Gamma rays and neutrinos from mellow supermassive black holes

The Universe is filled with energetic particles, such as X rays, gamma rays, and neutrinos. However, most of the high-energy cosmic particles' origins remain unexplained.

Now, an international research team has proposed a scenario that explains these; black holes with low activity act as major factories of high-energy cosmic particles.

Details of their research were published in the journal Nature Communications.

Gamma rays are high-energy photons that are many orders of magnitude more energetic than visible light. Space satellites have detected cosmic gamma rays with energies of megaelectron to gigaelectron volts.

Neutrinos are subatomic particles whose mass is nearly zero. They rarely interact with ordinary matter. Researchers at the IceCube Neutrino Observatory have also measured high-energy cosmic neutrinos.

Both gamma rays and neutrinos should be created by powerful cosmic-ray accelerators or surrounding environments in the Universe. However, their origins are still unknown. It is widely believed that active supermassive black holes (so-called active galactic nuclei), especially those with powerful jets, are the most promising emitters of high-energy gamma rays and neutrinos. However, recent studies have revealed that they do not explain the observed gamma rays and neutrinos, suggesting that other source classes are necessary.

The new model shows that not only active black holes but also non-active, "mellow" ones are important, acting as gamma-ray and neutrino factories.

All galaxies are expected to contain supermassive black holes at their centers. When matter falls into a black hole, a huge amount of gravitational energy is released. This process heats the gas, forming high-temperature plasma. The temperature can reach as high as tens of billions of Celsius degrees for low-accreting black holes because of inefficient cooling, and the plasma can generate gamma rays in the megaelectron volt range.

Such mellow black holes are dim as individual objects, but they are numerous in the Universe. The research team found that the resulting gamma rays from low-accreting supermassive black holes may contribute significantly to the observed gamma rays in the megaelectron volt range.

In the plasma, protons can be accelerated to energies roughly 10,000 times higher than those achieved by the Large Hadron Collider—the largest human-made particle accelerator. The sped-up protons produce high-energy neutrinos through interactions with matter and radiation, which can account for the higher-energy part of the cosmic neutrino data. This picture can be applied to active black holes as demonstrated by previous research. The supermassive black holes including both active and non-active galactic nuclei can explain a large fraction of the observed IceCube neutrinos in a wide energy range.

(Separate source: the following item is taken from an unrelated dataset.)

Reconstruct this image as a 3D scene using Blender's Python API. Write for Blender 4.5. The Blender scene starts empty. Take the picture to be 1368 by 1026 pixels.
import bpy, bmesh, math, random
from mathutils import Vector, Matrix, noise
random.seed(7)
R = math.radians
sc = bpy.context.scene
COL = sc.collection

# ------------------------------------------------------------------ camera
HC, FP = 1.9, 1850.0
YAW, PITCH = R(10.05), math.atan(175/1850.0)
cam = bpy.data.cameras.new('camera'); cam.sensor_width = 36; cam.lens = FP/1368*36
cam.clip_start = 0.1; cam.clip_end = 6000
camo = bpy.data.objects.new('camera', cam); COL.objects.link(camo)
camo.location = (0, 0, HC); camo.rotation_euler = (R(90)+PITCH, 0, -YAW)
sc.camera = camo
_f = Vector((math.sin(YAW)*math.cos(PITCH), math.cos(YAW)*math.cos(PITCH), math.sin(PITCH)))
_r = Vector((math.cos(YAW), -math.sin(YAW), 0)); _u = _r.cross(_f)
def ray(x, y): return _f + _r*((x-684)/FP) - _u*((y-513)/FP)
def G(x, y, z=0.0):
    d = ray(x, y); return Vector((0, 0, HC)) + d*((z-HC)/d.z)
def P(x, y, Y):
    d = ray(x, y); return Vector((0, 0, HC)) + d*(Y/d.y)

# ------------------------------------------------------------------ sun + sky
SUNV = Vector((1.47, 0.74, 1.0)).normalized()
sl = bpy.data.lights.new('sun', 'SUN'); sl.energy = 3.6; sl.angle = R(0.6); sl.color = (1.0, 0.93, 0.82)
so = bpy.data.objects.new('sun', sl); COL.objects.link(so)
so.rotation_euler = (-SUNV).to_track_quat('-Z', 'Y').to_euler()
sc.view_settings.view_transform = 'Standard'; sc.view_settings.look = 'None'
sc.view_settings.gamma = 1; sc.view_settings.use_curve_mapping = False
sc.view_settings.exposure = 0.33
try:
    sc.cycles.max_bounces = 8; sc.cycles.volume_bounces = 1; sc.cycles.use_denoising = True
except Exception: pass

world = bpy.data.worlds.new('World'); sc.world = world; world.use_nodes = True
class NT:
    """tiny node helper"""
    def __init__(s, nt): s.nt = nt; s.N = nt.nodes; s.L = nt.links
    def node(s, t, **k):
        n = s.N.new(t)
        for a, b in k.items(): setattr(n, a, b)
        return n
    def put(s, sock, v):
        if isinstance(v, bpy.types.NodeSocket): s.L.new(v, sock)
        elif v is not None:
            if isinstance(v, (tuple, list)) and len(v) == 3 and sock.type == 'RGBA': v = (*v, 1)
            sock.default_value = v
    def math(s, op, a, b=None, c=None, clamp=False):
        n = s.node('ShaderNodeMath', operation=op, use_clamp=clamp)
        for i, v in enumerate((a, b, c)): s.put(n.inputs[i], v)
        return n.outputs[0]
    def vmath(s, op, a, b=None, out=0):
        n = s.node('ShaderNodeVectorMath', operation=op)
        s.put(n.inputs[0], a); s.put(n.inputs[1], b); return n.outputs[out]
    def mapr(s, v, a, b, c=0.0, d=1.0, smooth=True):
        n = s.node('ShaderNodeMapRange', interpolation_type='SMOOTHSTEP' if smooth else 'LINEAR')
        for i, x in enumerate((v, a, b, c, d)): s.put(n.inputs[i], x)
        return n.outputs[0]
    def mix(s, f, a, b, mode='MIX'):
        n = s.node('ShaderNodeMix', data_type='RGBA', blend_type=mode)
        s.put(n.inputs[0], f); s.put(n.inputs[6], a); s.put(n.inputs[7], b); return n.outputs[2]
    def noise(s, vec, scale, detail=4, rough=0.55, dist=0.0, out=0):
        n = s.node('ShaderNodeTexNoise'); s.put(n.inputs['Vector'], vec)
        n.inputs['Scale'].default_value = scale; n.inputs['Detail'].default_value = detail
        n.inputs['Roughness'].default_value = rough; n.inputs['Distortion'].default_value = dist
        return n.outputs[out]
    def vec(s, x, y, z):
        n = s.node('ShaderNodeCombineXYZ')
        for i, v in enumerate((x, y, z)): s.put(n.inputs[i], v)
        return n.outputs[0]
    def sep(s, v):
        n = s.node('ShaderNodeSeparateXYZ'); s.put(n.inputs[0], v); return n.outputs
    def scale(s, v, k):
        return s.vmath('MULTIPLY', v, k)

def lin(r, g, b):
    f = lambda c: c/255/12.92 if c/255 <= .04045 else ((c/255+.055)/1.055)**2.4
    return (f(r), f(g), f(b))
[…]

Future multi-messenger observational programs are crucial to identify the origin of cosmic high-energy particles. The proposed scenario predicts gamma-ray counterparts in the megaelectron volt range to the neutrino sources. Most of the existing gamma-ray detectors are not tuned to detect them; but future gamma-ray experiments, together with next-generation neutrino experiments, will be able to detect the multi-messenger signals.